捨てられない営業マンは、お客さんや商談の状況についての情報が圧倒的に不足しています。上司から営業活動の進捗状況を聞かれたときも、曖昧な返事しかできません。
上司:「この案件、クロージングにまで持って行けそうだと思う?」
部下:「たぶん大丈夫だと思います」
上司:「何でそう思うの?」
部下:「前回の商談のときに担当者の方が『上司を説得して何とか今月中に決めますよ』と力強く言ってくれたからです。かなり本気の言い方だったので、たぶん大丈夫だと思います」
上司:「その上司の方というのは、この案件についてはどんな感想や意見を持っているの かな?」
部下:「いや、それはちょっと……。上司の方にはお会いできていないので……」
上司:「そもそもうちの商品を購入いただける予算は、先方にあるのかな」
部下:「それもちょっと聞いていないです」
上司:「うちの競合は?」
部下:「たぶんいないんじゃないかと思うのですが……。わかりません」
というように。
情報が不足しているから、「このお客さんは見込みがあるか、見込みが薄いか」の判断もできません。だから見切る決断もできないわけです。
一方優秀な営業マンは、しっかりと状況を把握しています。上司から進捗状況を聞かれたときも、明確な言葉で答えられます。
上司:「この案件、クロージングにまで持って行けそうだと思う?」
部下:「90%の確率でほぼ大丈夫だと思います」
上司:「何でそう思うの?」
部下:「前回の商談のときに、総務部長がはじめて同席されたのですが、この方が私の提案を身を乗り出すように聞いていたからです。大きな手応えを得ました」
上司:「A社の場合、総務部長がキーパーソンなの?」
部下:「ええ、先方の担当者の方からはそのように聞いています。

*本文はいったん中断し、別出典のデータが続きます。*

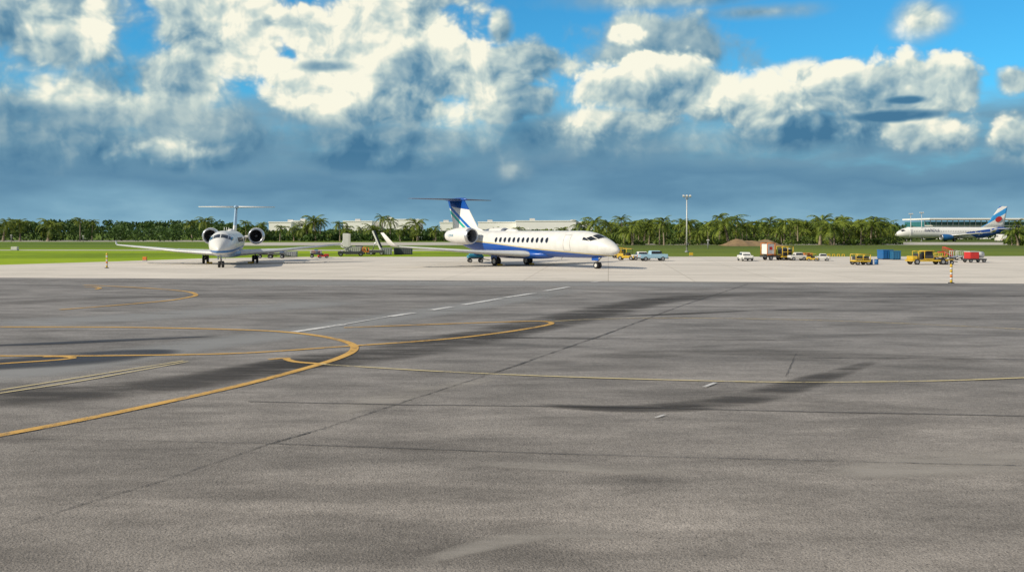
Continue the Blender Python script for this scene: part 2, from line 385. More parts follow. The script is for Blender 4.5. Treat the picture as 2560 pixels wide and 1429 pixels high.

私も先日部長と話していて、社内で強い発言権を持っていると感じました。とはいえ最終決定は来週の役員会を通さなくてはいけないとのことなので、今それに向けて資料を作成しているところです」
上司:「競合の状況は?」
部下:「担当者の方の口ぶりからして、ほかに1社いたのですが、価格面で折り合いがつ かず断念したようです」
上司:「そうか。じゃ期待できるな。がんばれよ」
部下:「はい。がんばります!」
というように。
優秀な営業マンは情報をしっかり収集しているから、自信を持って「このまま商談を進めるか」「それとも見切るか」の判断ができるのです。